Históricamente todas las sociedades han experimentado diferentes grados de división social, ya sea por motivos económicos, sociales, políticos, territoriales, religiosos, ideológicos y culturales; de modo que hasta ahora no conocemos una sociedad que haya estado libre de divisiones.
La división social es tan antigua y reconocible que nuestro Señor Jesucristo, de acuerdo con el Evangelio de San Lucas, nos pregunta: “¿Creen ustedes que he venido para establecer la paz en la tierra? Les digo que no; más bien he venido a traer división. Pues de ahora en adelante hasta en una casa de cinco personas habrá división: tres contra dos y dos contra tres” (Lucas 12: 51-52).

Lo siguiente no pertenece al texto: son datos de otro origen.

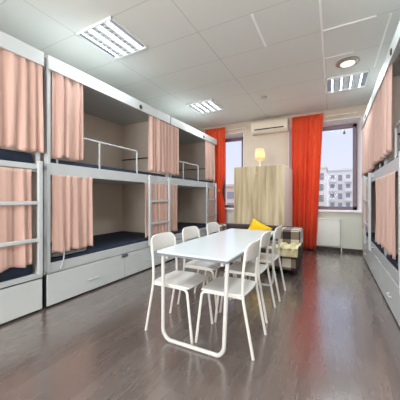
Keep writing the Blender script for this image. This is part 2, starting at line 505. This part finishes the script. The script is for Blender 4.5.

Por supuesto que la división de la que hablaba Jesús se refería a la existente entre quienes aceptarían su mensaje de salvación y del reinado de Dios en nuestros corazones, versus aquellos que lo rechazarían y no estarían dispuestos a convertirse. En pocas palabras, no se trataba de practicar el odio y la intolerancia contra nuestros familiares, amigos y conocidos, sino más bien, que cada persona definiera su postura ante el amor de nuestro Padre Celestial.
Desafortunadamente, como de todo hay en la viña del Señor, hay quienes fomentan premeditadamente las divisiones como una forma de obtener ventajas políticas, sociales y económicas. Todavía peor, existen personas y grupos que promueven el caos y el desorden movidos por el refrán que afirma: “En río revuelto ganancia de pescadores”, ya que pueden “obtener beneficio de una situación caótica o confusa, especialmente si es de forma injusta”.
De esa manera, un político romano como Lucio Sergio Catilina (108 a 62 antes de Cristo) recurría al expediente de organizar las fechorías de los delincuentes de la ciudad, para luego aparecer ante el senado romano como la persona que aplacaba los excesos de la plebe. Nuestros políticos modernos también han utilizado este vergonzoso truco, para que el pueblo los considere unos héroes valiosos e imprescindibles.
Los políticos, además de mentir y engañar, son astutos para emplear maniobras bastante sofisticadas, con las cuales logran echarse en la bolsa a todos los ciudadanos ingenuos, e incluso a los que se precian de ser muy experimentados, inteligentes y estudiados.
Caer una vez en una trampa es perdonable, caer dos veces en la misma artimaña no tiene excusa.